Bryant Timmons Ragan, who most commonly answers to his nickname, “Tip,” teaches early modern European history and the history of sexuality and gender at The Colorado College. At the intro level, he offers courses that focus on the Renaissance and Reformation, the English Revolution, the French Revolution, and the history of witchcraft in worldwide perspective. His intermediate-level offerings include courses on European society in the age of absolutism, Enlightenment culture, and art and history in nineteenth-century Paris. His upper-level courses “History of Sex: Traditions” and “History of Sex: Modernity” are generally taught every year.
Professor Ragan has co-edited four books and a special volume of a journal. With Jeffrey Merrick, he has published Policing Homosexuality in Pre-Revolutionary Paris on the “Policing Male Homosexuality in Eighteenth-Century Paris” website, which is hosted by Colorado College (https://coloradocollege.website/phs/foucaults-reports-1780-83-full-text/, 2021); Homosexuality in Early Modern France: A Documentary Collection (Oxford, 2001); Homosexuality in Modern France (Oxford, 1996); and Eighteenth-Century Homosexuality in Global Perspective, a special issue of Historical Reflections/Réflexions Historiques (2007). With Elizabeth Williams, he edited Re-creating Authority in Revolutionary France (Rutgers, 1992).
More recently, Professor Ragan has published “Same-Sex Sexual Relations and the French Revolution: The Decriminalization of Sodomy in 1791” in From Sodomy Laws to Same-Sex Marriage: International Perspectives since 1789, ed. Sean Brady and Mark Seymour, (Bloomsbury Academic, 2019). His “Everyday Politics and Culture in Revolutionary France: Essays in Honor of Lynn Hunt,” co-edited with Victoria Thompson and Suzanne Desan is forthcoming in the Oxford University Studies in the Enlightenment series (Liverpool, May 2024).

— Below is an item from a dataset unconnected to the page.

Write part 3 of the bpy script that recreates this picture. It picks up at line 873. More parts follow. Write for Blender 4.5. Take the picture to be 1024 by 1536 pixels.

Along with America and French colleagues, including students and alums at Colorado College, Professor Ragan is currently working on a digital liberal arts project on the history of sodomy in eighteenth-century Paris. Information on that endeavor may be found at https://coloradocollege.website/phs/.
Numerous grants have supported Professor Ragan's research on eighteenth-century France, including fellowships from the Folger Library, the Camargo Foundation, the French Government (Bourse Chateaubriand), and Phi Beta Kappa. Professor Ragan has served as President and Executive Director of the Society for French Historical Studies and as President of the Western Society for French History.
At Colorado College, Professor currently holds the William R. Hochman Professorship in History. From 2014 to 2017, he held the Lloyd Edson Worner Distinguished Service Professorship.